◆ TASK GOAL
Your task is to reproduce, verbatim and without pictures, the lines from the opening of the listing through the line containing "S.render.resolution_x, S.render.resolution_y = 1024, 575".
┄┄┄┄┄┄┄┄┄┄┄┄┄┄┄┄┄┄┄┄
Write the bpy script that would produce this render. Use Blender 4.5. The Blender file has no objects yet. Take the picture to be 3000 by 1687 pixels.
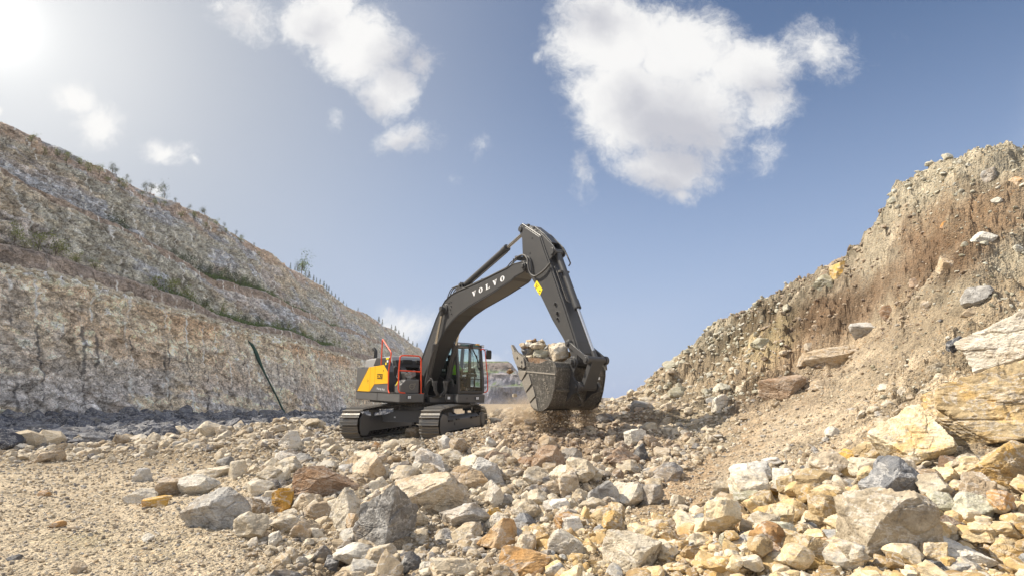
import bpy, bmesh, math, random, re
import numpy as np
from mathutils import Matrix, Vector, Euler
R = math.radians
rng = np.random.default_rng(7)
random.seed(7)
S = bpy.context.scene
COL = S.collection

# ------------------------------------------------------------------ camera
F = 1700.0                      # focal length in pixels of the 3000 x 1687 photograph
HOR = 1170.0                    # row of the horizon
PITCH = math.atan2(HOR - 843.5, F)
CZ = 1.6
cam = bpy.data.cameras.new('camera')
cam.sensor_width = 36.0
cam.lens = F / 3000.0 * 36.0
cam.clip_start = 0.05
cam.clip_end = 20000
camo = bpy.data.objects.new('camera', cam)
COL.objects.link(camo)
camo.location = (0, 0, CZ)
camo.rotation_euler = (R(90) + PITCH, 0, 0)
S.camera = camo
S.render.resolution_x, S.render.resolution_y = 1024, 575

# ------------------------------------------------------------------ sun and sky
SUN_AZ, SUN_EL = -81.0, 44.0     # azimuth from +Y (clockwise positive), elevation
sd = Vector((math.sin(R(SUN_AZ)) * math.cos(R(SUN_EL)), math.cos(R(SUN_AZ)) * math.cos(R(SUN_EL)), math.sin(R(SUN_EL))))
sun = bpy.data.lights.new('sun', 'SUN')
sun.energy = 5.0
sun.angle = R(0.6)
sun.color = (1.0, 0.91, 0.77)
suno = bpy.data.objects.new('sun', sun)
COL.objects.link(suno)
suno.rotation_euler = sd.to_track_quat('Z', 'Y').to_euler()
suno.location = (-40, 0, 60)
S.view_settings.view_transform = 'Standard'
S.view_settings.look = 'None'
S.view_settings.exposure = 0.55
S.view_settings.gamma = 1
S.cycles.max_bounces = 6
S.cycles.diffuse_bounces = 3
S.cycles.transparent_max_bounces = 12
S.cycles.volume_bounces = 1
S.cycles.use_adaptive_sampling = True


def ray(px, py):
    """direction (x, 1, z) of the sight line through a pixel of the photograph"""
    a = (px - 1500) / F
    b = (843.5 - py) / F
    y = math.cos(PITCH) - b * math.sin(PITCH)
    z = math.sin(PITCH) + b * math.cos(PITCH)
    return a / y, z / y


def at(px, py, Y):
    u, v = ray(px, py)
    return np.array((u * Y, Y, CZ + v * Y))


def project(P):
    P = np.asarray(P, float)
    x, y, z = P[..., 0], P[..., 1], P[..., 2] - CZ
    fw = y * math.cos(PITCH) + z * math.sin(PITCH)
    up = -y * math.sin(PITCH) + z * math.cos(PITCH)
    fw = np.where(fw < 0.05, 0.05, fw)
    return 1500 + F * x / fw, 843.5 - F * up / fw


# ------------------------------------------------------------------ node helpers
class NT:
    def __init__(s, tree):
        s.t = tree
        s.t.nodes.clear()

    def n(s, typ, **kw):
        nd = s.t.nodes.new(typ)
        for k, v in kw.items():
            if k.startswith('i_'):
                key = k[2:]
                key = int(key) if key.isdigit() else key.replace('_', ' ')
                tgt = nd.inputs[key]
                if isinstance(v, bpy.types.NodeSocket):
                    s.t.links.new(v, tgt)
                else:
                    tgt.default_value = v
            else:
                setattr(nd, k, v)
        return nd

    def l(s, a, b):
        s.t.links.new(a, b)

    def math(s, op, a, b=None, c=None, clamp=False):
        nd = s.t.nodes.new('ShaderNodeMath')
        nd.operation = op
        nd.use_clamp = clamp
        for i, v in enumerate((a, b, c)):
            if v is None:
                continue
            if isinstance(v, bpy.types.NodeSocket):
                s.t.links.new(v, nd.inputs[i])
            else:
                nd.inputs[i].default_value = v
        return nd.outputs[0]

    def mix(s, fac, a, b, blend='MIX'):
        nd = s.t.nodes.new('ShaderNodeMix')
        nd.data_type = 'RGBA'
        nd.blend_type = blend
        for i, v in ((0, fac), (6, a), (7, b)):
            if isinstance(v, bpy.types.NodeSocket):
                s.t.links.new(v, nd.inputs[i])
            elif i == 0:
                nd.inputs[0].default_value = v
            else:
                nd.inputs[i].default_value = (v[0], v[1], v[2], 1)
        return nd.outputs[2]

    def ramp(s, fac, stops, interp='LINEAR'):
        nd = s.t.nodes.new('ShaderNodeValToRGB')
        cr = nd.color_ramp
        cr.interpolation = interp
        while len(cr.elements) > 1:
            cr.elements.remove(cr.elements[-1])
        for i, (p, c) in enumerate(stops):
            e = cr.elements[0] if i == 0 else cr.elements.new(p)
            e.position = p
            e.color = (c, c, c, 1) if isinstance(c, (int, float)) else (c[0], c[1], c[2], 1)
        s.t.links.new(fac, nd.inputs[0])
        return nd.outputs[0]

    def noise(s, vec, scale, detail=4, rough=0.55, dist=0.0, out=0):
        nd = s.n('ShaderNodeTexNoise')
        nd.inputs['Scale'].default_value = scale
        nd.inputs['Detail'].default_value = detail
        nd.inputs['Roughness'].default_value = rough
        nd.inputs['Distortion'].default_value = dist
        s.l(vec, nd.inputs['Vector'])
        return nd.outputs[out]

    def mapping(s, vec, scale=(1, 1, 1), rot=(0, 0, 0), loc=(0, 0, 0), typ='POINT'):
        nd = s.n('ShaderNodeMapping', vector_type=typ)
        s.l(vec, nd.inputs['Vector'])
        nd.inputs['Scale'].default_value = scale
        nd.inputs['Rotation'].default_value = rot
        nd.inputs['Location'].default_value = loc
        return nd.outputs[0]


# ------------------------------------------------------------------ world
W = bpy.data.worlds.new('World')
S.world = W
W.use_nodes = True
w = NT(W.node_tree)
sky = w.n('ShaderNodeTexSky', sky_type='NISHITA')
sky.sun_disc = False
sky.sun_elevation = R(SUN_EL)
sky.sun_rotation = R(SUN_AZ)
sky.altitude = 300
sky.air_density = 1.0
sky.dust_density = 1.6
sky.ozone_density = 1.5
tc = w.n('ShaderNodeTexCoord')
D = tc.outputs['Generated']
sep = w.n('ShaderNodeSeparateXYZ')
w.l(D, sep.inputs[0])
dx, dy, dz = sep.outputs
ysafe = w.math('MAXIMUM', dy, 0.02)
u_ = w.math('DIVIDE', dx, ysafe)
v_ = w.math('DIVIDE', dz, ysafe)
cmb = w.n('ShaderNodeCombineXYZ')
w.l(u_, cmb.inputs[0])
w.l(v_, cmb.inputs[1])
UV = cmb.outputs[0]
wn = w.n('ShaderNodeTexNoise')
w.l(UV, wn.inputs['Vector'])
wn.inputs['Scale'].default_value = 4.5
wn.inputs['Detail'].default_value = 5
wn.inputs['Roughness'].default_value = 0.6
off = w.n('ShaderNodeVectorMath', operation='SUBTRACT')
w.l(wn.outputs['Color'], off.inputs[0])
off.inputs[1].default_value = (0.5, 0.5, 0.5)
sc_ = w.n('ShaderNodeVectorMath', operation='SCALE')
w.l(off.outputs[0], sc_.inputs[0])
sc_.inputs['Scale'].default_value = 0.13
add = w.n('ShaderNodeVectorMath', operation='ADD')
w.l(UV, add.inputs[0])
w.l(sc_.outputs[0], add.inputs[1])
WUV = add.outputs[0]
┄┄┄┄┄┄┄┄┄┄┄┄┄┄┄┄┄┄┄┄
◆ RESULT
Write the bpy script that would produce this render. Use Blender 4.5. The Blender file has no objects yet. Take the picture to be 3000 by 1687 pixels.
import bpy, bmesh, math, random, re
import numpy as np
from mathutils import Matrix, Vector, Euler
R = math.radians
rng = np.random.default_rng(7)
random.seed(7)
S = bpy.context.scene
COL = S.collection

# ------------------------------------------------------------------ camera
F = 1700.0                      # focal length in pixels of the 3000 x 1687 photograph
HOR = 1170.0                    # row of the horizon
PITCH = math.atan2(HOR - 843.5, F)
CZ = 1.6
cam = bpy.data.cameras.new('camera')
cam.sensor_width = 36.0
cam.lens = F / 3000.0 * 36.0
cam.clip_start = 0.05
cam.clip_end = 20000
camo = bpy.data.objects.new('camera', cam)
COL.objects.link(camo)
camo.location = (0, 0, CZ)
camo.rotation_euler = (R(90) + PITCH, 0, 0)
S.camera = camo
S.render.resolution_x, S.render.resolution_y = 1024, 575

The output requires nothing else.